A esta última clase pertenecen las palabras Chaco, Chiriguano, y otras por el estilo; pues, sea que chiriguano signifique «guano (boñiga) frío», «muerto por el frío», «gente sucia» o «parieutes de la región fría»— conceptos más o menos prendidos en simples tradiciones— o que Chaco signifique «lugar de cacerías», «reducto para la caza» o más verosímilmente «campo rozado para las siembras», de allí no se arranca una brizna de razón a favor de los derechos contendidos.

En efecto, de allí no se deduce nada para fijar los límites de la Gobernación, Intendencia y Obispado de Santa Cruz, que en esta cuestión son los mejores por concretos y cabales: sobre los chiriguanos, que retrocedían en el hecho, se estableció el derecho de que la Cordillera que les servía de refugio, quedaba bajo el dominio inmediato de la Gobernación, el mediato de la Audiencia y el eminente del Rey ejercido por intermedio de los Gobernadores.

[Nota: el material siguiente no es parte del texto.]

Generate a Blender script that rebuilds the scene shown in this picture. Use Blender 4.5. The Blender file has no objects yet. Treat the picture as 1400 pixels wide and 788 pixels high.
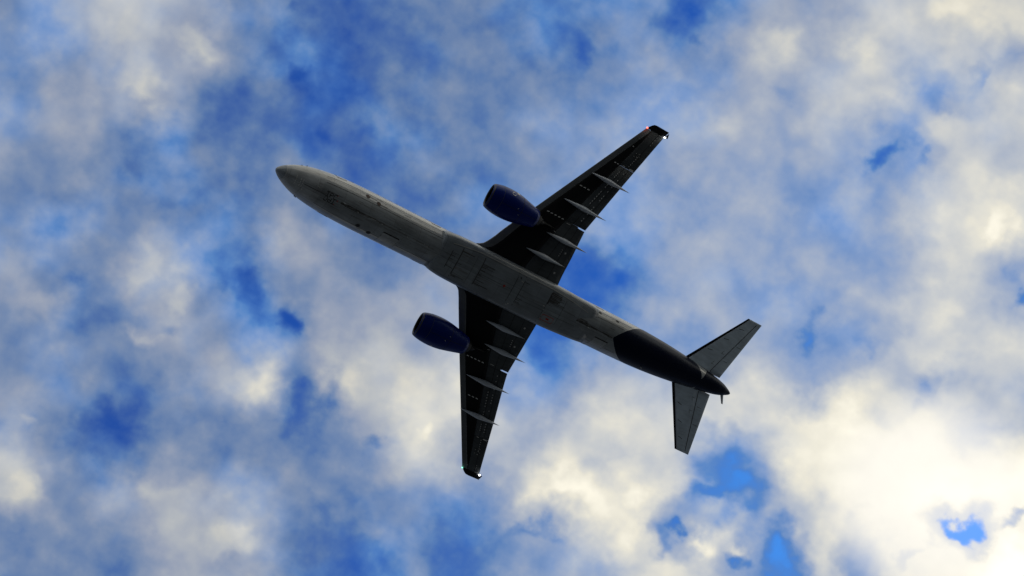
import bpy, math, random
from math import sin, cos, radians, pi, sqrt, atan2
from mathutils import Vector, Matrix

random.seed(7)
scene = bpy.context.scene
COL = scene.collection
H = 139.5                      # height of the fuselage axis above the ground (m)

# ------------------------------------------------------------------ camera
RIGHT = Vector((0.77658859, -0.48485435, -0.40227655))
UPV = Vector((-0.38728303, -0.87103043, 0.30218843))
FWD = Vector((0.49691249, 0.0788812, 0.86420815))
cd = bpy.data.cameras.new("camera")
cam = bpy.data.objects.new("camera", cd)
COL.objects.link(cam)
m = Matrix((RIGHT, UPV, -FWD)).transposed().to_4x4()
m.translation = Vector((-53.53168727, -12.41539816, -137.83888631 + H))
cam.matrix_world = m
cd.sensor_width = 36.0
cd.lens = 2400.19 / 1400 * 36.0
cd.clip_start = 0.1
cd.clip_end = 60000
scene.camera = cam

# ------------------------------------------------------------------ colour management
scene.view_settings.view_transform = 'Standard'
scene.view_settings.look = 'None'
scene.view_settings.exposure = 0.0
scene.view_settings.gamma = 1.0
scene.view_settings.use_curve_mapping = False

# ------------------------------------------------------------------ sun
SUN_EL, SUN_ROT = radians(45.0), radians(84.8)
SUND = Vector((sin(SUN_ROT) * cos(SUN_EL), cos(SUN_ROT) * cos(SUN_EL), sin(SUN_EL)))
sl = bpy.data.lights.new("sun", 'SUN')
sl.energy = 2.2
sl.angle = radians(0.6)
sl.color = (1.0, 0.93, 0.82)
sun = bpy.data.objects.new("sun", sl)
COL.objects.link(sun)
sun.rotation_euler = SUND.to_track_quat('Z', 'Y').to_euler()
sun.location = (0, 0, 400)


def lin(c):
    c = c / 255.0
    return c / 12.92 if c <= 0.04045 else ((c + 0.055) / 1.055) ** 2.4


def lin3(r, g, b):
    return (lin(r), lin(g), lin(b))


# ------------------------------------------------------------------ sky (world): clear Nishita blue behind broken, sunlit cloud
# cloud cover over the piece of sky round the zenith-side of the aircraft, sampled on a
# lattice of directions (rows run across the sky, 28 x 16)
COVER = [
 [50,58,68,74,70,62,45,38,22,25,30,36,40,37,33,34,40,47,15,36,57,65,61,73,79,82,92,87],
 [45,46,54,72,63,70,47,30,33,17,28,34,42,40,38,27,43,50,44,45,70,79,69,83,73,71,73,61],
 [48,67,58,79,71,42,30,36,22,18,36,38,46,42,44,40,46,49,50,58,68,62,75,78,73,48,65,81],
 [57,65,58,40,37,34,27,28,18,26,32,30,34,40,48,56,57,56,62,73,65,57,69,65,51,80,74,78],
 [52,52,48,35,41,42,32,38,40,24,32,42,42,42,50,50,50,52,55,57,59,55,62,57,46,65,83,75],
 [48,40,37,42,35,34,38,45,44,36,30,30,37,42,46,46,50,50,53,57,67,57,50,58,57,75,85,92],
 [48,46,46,52,63,44,36,62,62,50,38,38,43,48,42,46,50,52,57,63,61,55,53,56,62,83,87,90],
 [56,42,42,68,70,46,27,50,60,50,42,55,60,50,30,15,13,40,58,60,57,54,60,57,65,73,80,58],
 [54,50,36,46,64,58,36,25,50,58,63,64,65,60,20,6,20,55,57,60,55,57,50,62,70,85,80,66],
 [48,46,40,46,60,55,58,47,62,68,74,68,70,60,22,30,48,50,50,50,63,55,48,47,62,83,83,83],
 [57,44,50,35,44,64,76,76,34,82,80,88,86,74,48,50,68,70,70,70,84,62,63,82,78,62,70,76],
 [56,43,20,14,38,39,39,47,30,58,77,87,87,70,66,76,86,88,80,80,79,88,100,103,96,97,74,70],
 [76,57,35,38,50,43,40,42,42,42,68,77,68,70,68,86,76,80,76,32,47,90,98,103,109,112,104,100],
 [78,55,60,62,78,67,57,60,45,40,43,53,46,45,90,104,99,95,76,27,36,72,95,103,112,121,122,118],
 [43,57,46,58,77,72,80,54,35,27,47,44,28,40,50,62,90,88,43,83,55,62,88,89,104,106,80,100],
 [43,40,38,44,64,72,58,56,30,18,30,38,20,42,53,56,62,87,93,70,45,20,80,50,84,97,105,120],
]
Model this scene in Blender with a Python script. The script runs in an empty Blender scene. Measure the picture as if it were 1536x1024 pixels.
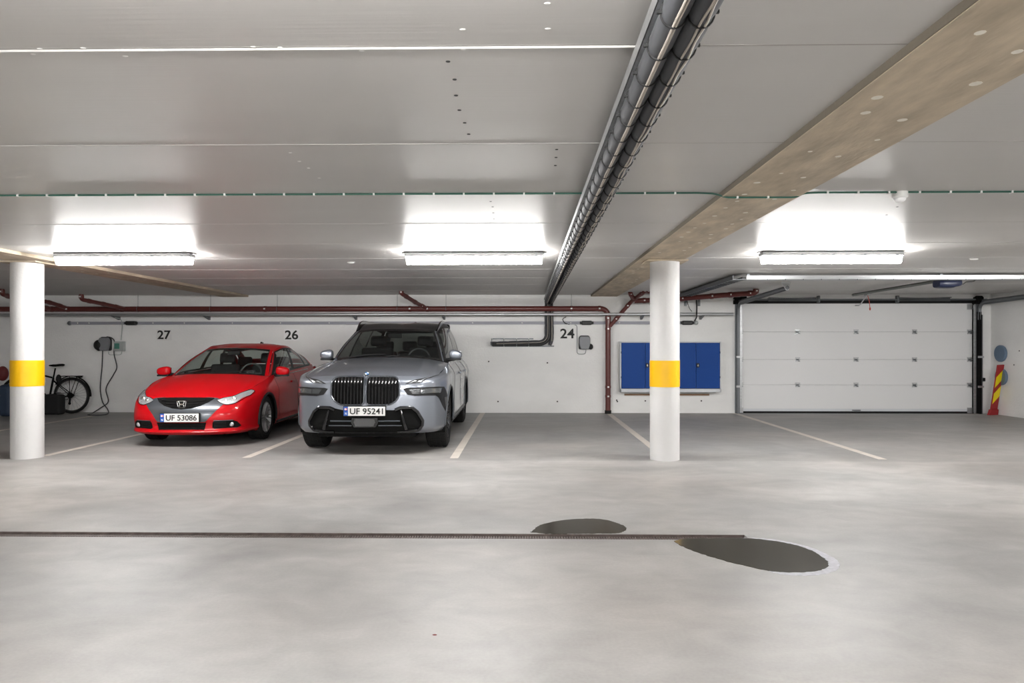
import bpy, bmesh, math, random
import numpy as np
from mathutils import Vector, Matrix
from mathutils.bvhtree import BVHTree
C = bpy.context.scene.collection
PI = math.pi
random.seed(7)
# ------------------------------------------------------------------ camera
F_PX, HOR, CAM_H = 1060.0, 521.0, 1.34
TH = math.atan(18.0 / F_PX)
cam_d = bpy.data.cameras.new('camera')
cam = bpy.data.objects.new('camera', cam_d); C.objects.link(cam)
cam_d.sensor_width = 36.0
cam_d.lens = F_PX * 36.0 / 1536.0
cam_d.shift_y = (HOR - 512.0) / 1536.0
cam_d.clip_end = 200
cam.location = (0, 0, CAM_H)
cam.rotation_euler = (PI / 2, 0, TH)
bpy.context.scene.camera = cam

def _dir(px, py):
    a = (px - 768.0) / F_PX; b = (HOR - py) / F_PX
    return Vector((a * math.cos(TH) - math.sin(TH), a * math.sin(TH) + math.cos(TH), b))
def PY(px, py, Y):
    d = _dir(px, py); t = Y / d.y
    return Vector((d.x * t, Y, CAM_H + d.z * t))
def PZ(px, py, z=0.0):
    d = _dir(px, py); t = (z - CAM_H) / d.z
    return Vector((d.x * t, d.y * t, z))
def PX(px, py, X):
    d = _dir(px, py); t = X / d.x
    return Vector((X, d.y * t, CAM_H + d.z * t))

# ------------------------------------------------------------------ materials
MATS = {}
def mat(name, col, rough=0.5, metal=0.0, coat=0.0, spec=0.5, bump=None, var=None, emit=None, coat_rough=0.03):
    if name in MATS: return MATS[name]
    m = bpy.data.materials.new(name); m.use_nodes = True
    nt = m.node_tree; b = nt.nodes['Principled BSDF']
    b.inputs['Base Color'].default_value = (*col, 1)
    b.inputs['Roughness'].default_value = rough
    b.inputs['Metallic'].default_value = metal
    b.inputs['Coat Weight'].default_value = coat
    b.inputs['Coat Roughness'].default_value = coat_rough
    b.inputs['Specular IOR Level'].default_value = spec
    if emit:
        b.inputs['Emission Color'].default_value = (*emit[0], 1)
        b.inputs['Emission Strength'].default_value = emit[1]
    tc = nt.nodes.new('ShaderNodeTexCoord')
    if var:      # (scale xyz, amount, detail)
        mp = nt.nodes.new('ShaderNodeMapping'); mp.inputs['Scale'].default_value = var[0]
        nz = nt.nodes.new('ShaderNodeTexNoise'); nz.inputs['Scale'].default_value = 1; nz.inputs['Detail'].default_value = 6
        nt.links.new(tc.outputs['Object'], mp.inputs[0]); nt.links.new(mp.outputs[0], nz.inputs['Vector'])
        rp = nt.nodes.new('ShaderNodeMapRange')
        rp.inputs['From Min'].default_value = .3; rp.inputs['From Max'].default_value = .7
        rp.inputs['To Min'].default_value = 1 - var[1]; rp.inputs['To Max'].default_value = 1 + var[1]
        nt.links.new(nz.outputs['Fac'], rp.inputs['Value'])
        mx = nt.nodes.new('ShaderNodeVectorMath'); mx.operation = 'SCALE'
        mx.inputs[0].default_value = col
        nt.links.new(rp.outputs[0], mx.inputs['Scale']); nt.links.new(mx.outputs[0], b.inputs['Base Color'])
    if bump:     # (scale xyz, strength, distance)
        mp = nt.nodes.new('ShaderNodeMapping'); mp.inputs['Scale'].default_value = bump[0]
        nz = nt.nodes.new('ShaderNodeTexNoise'); nz.inputs['Scale'].default_value = 1; nz.inputs['Detail'].default_value = 4
        nt.links.new(tc.outputs['Object'], mp.inputs[0]); nt.links.new(mp.outputs[0], nz.inputs['Vector'])
        bp = nt.nodes.new('ShaderNodeBump'); bp.inputs['Strength'].default_value = bump[1]; bp.inputs['Distance'].default_value = bump[2]
        nt.links.new(nz.outputs['Fac'], bp.inputs['Height']); nt.links.new(bp.outputs[0], b.inputs['Normal'])
    MATS[name] = m
    return m

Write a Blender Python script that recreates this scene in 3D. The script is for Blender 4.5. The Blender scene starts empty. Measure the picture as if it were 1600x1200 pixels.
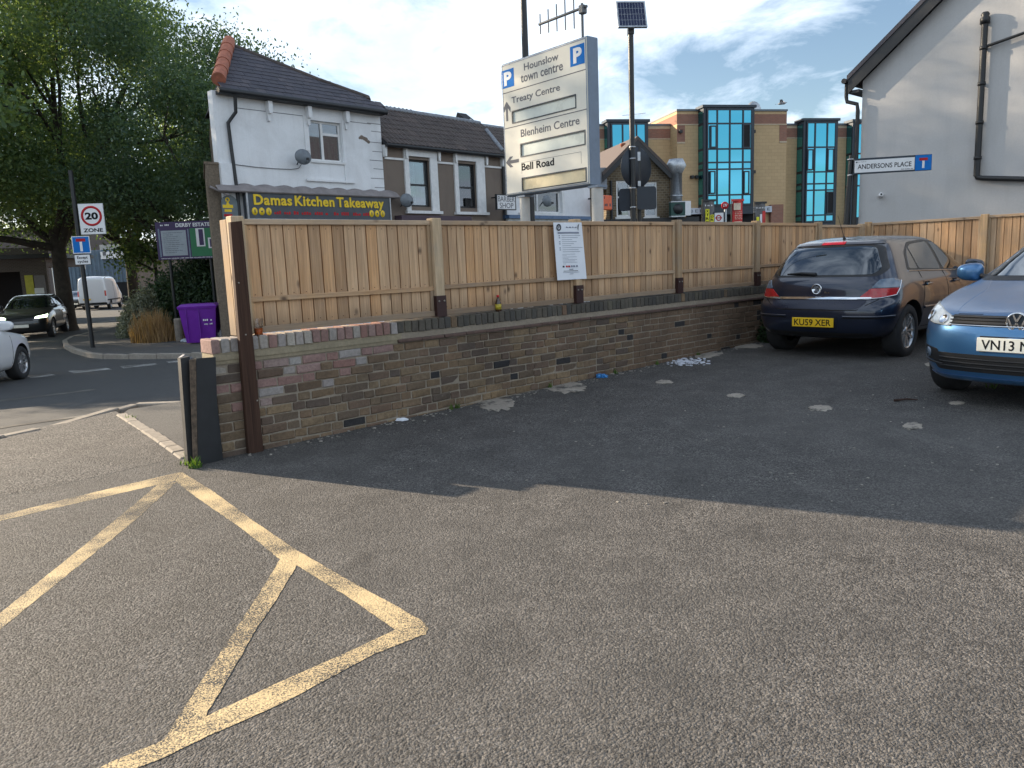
import bpy, bmesh, math, random
import numpy as np
from mathutils import Vector, Matrix
from mathutils.bvhtree import BVHTree
from mathutils.geometry import tessellate_polygon
random.seed(7)
RNG = np.random.default_rng(7)
S = bpy.context.scene
COL = S.collection
rad = math.radians

# ------------------------------------------------------------------ camera
CAM_H = 1.40
FPX = 1200.0                                   # focal length in pixels of the 1600 px wide photograph
ROLL = math.atan(0.04)
PITCH = math.atan((600 - 408) * math.cos(ROLL) / FPX)
fwd = Vector((0, math.cos(PITCH), -math.sin(PITCH)))
r0 = Vector((1, 0, 0)); u0 = r0.cross(fwd)
right = r0 * math.cos(ROLL) - u0 * math.sin(ROLL)
up = u0 * math.cos(ROLL) + r0 * math.sin(ROLL)
CAMO = Vector((0, 0, CAM_H))
cam_d = bpy.data.cameras.new('camera')
cam_d.sensor_width = 36; cam_d.lens = 36 * FPX / 1600; cam_d.clip_end = 2000; cam_d.clip_start = 0.05
cam = bpy.data.objects.new('camera', cam_d); COL.objects.link(cam)
m = Matrix((right, up, -fwd)).transposed().to_4x4(); m.translation = CAMO
cam.matrix_world = m
S.camera = cam

# ------------------------------------------------------------------ light
SUN_AZ, SUN_EL = 117.7, 19.2                   # azimuth the light travels towards, and height of the sun
wd = bpy.data.worlds.new('World'); S.world = wd; wd.use_nodes = True
nt = wd.node_tree; nt.nodes.clear()
def wn(t, **kw):
    n = nt.nodes.new(t)
    for k, v in kw.items(): setattr(n, k, v)
    return n
sky = wn('ShaderNodeTexSky', sky_type='NISHITA', sun_disc=False, sun_elevation=rad(SUN_EL), sun_rotation=rad(SUN_AZ + 180), air_density=1.0, dust_density=0.6, ozone_density=1.5)
tc = wn('ShaderNodeTexCoord')
sep = wn('ShaderNodeSeparateXYZ'); nt.links.new(tc.outputs['Generated'], sep.inputs[0])
zc = wn('ShaderNodeMath', operation='MAXIMUM'); nt.links.new(sep.outputs[2], zc.inputs[0]); zc.inputs[1].default_value = 0.0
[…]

Todo lo demás es sofisticar a ojos vista: pues siendo esta «una cuestión jurídica por sus cuatro cantos», la preferencia de uno sobre otro de esos significados (hay muchos ingeniosos y aún más los sustentados por un doctor en lingüística de la Universidad de Dorpat, en Rusia, que los creo más conformes con la fonética y etimología de las lenguas regionales), no conduce sino a alardear una sabiduría barata, inconducente.

Para demostrar a la ligera la inconsistencia de toda esa literatura, bastará considerar que algunas de esas traducciones se las remonta a Mallku Khápajh y su hijo Sinchi Rocca, que son según sugestiones de crítica inteligente, personajes mitológicos, o verdaderas «personificaciones», como los siete reyes de Roma, lucubrados por Tito Livio para servir a una tesis plagiada por Garcilaso.

Por lo demás, el nombre Chaco, el más discutido y que llena páginas enteras en los libros de los «doctores en límites», debió serle puesto a la zona por el primer viajero que desde las alturas que lo dominan y circunscriben por el oeste, lo contempló como un inmenso sembradío. Hoy que se ha hecho más boscoso, por la transformación gradual, y que se le puede contemplar desde los aviones, se le llama «el Mar o el Infierno Verde».

Creemos que esto bastará para que el lector listo y prudente comprenda— una vez por todas— lo inconducente de estas discusiones, en cuestión que, debiendo debatirse con títulos fehacientes, se la entorpece con charlas sobre mal conocidas lenguas indígenas. En el decir de nuestros campesinos orientales, eso es lo que se llama «gastar pólvora en cazar gallinazos».